Enterprise: Custom pricing with dedicated support.
The credit system is the catch. Reddit users consistently complain about burning through credits on failed generations or experimental iterations. One user reported spending 600 credits on a single scene that Runway couldn't create properly. Since the Standard plan's 625 credits might only produce 25 seconds of Gen-4.5 footage, costs scale quickly for anyone producing more than short clips.
What works well
Video quality leads the category: Multiple comparison sources confirm Runway generally produces the highest-quality output among AI video generators, particularly with Gen-4.5. The motion quality and prompt adherence are measurably better than most alternatives.
Act-One for performance capture: Users on G2 specifically praised the ability to copy-paste live video expressions to AI video, making generated characters feel more natural and authentic—a feature competitors don't match.
Interface and onboarding: While this praise appears more often in reviews of Runway Financial (a different product), the AI video platform does receive credit for being relatively intuitive compared to more technical alternatives.
What could be better
Credit consumption is punishing: The credit system charges you for failed generations, accidental renders, and experimental iterations. Reddit reviews are filled with frustration about this—one user called it "credits taken for nothing, videos generated accidentally." For new users learning the tool, this creates an expensive learning curve.
Inconsistent results with complex prompts: Users report that Runway struggles with multi-step actions or precise control. One example: asking it to make a woman grab popcorn with her free hand resulted in a third arm appearing instead. These failures still consume credits.
Customer support is largely automated: Multiple Reddit users mention that support consists primarily of a bot with a ticket system that "does not work." For a tool where failed generations cost real money, this is a significant weakness.
Who is Runway best for?
Runway makes sense for three groups:
Professional video creators with budget: If you're producing commercial work where video quality justifies the cost, and you can expense the credits, Runway's output quality leads the category. The Standard plan works for occasional use; heavier production needs the Pro tier.
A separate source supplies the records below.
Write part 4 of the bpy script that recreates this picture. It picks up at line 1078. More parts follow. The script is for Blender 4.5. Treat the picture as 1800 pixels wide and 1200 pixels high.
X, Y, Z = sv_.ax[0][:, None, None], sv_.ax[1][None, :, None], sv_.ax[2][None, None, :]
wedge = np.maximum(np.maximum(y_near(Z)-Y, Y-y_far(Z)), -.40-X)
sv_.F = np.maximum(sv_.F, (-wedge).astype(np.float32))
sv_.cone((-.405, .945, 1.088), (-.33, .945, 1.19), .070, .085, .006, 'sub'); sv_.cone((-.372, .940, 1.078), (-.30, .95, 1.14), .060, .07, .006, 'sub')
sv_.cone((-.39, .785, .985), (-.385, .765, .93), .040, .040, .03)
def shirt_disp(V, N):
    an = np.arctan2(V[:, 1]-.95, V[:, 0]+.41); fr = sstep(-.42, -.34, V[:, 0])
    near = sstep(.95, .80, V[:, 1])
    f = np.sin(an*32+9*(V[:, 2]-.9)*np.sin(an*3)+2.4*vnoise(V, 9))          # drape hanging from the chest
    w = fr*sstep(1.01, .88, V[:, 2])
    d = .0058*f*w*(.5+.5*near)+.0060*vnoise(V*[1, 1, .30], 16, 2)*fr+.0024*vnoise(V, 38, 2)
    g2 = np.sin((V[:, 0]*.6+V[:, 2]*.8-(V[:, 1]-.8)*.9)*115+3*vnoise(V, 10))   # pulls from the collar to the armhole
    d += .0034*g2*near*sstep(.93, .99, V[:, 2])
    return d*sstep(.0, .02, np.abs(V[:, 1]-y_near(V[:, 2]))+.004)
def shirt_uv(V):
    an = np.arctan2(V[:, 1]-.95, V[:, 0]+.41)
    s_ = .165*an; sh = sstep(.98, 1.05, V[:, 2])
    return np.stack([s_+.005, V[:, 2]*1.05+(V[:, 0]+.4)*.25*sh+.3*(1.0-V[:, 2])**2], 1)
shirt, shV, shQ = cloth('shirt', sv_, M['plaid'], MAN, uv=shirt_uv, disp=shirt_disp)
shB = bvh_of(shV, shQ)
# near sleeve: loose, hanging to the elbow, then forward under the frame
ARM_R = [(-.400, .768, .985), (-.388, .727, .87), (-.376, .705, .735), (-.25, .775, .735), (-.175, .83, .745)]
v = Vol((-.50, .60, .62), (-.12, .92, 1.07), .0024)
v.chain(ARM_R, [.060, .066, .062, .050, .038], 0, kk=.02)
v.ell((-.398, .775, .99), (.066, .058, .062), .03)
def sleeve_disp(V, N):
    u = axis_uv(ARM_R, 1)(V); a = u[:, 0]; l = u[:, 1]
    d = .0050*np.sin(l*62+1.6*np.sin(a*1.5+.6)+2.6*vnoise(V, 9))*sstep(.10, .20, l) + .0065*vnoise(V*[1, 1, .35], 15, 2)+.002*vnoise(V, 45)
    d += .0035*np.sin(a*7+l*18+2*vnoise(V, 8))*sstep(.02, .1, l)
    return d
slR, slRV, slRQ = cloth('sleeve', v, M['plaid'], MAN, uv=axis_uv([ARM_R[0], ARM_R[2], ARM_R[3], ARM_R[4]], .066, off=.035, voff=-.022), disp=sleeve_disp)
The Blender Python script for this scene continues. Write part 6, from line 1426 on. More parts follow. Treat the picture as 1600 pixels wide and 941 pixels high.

Teams exploring AI video for client work: Agencies testing AI video generation for client projects benefit from access to multiple models (Runway's plus Veo) and the ability to remove watermarks. The five-user limit on Standard plans fits small creative teams.
Robotics and simulation researchers: If you're actually working with the GWM technology for simulation or autonomous systems, Runway's research focus and enterprise options are built for this use case—though this is a tiny fraction of users.
Who should skip it?
Runway is a poor fit if:
You're experimenting or learning AI video: The credit system punishes experimentation. Free alternatives like Pika or lower-cost options like Kling (mentioned by Reddit users as "crushing it for consistency if humans are in the shot") make more sense for learning.
You need predictable monthly costs: Credit-based pricing means you can't reliably budget. One project might use 200 credits, another 800, depending on how many iterations you need.
You require responsive support: If you need help troubleshooting failed generations or understanding why prompts aren't working, Runway's automated support system won't help you.
You're producing high-volume content: Unless you're on an enterprise plan, the credit costs for producing multiple videos per week become prohibitive quickly.
Verdict
Runway produces the best-quality AI video available today, but the credit system creates an expensive and frustrating experience for anyone who isn't already producing professional work with a clear budget. The Standard plan's 625 monthly credits sound generous until you realize that's potentially just 25 seconds of Gen-4.5 footage—and failed generations still cost you. If video quality is your primary concern and you can absorb the costs, Runway justifies the premium. For everyone else, cheaper alternatives now offer 80% of the quality at a fraction of the price and frustration.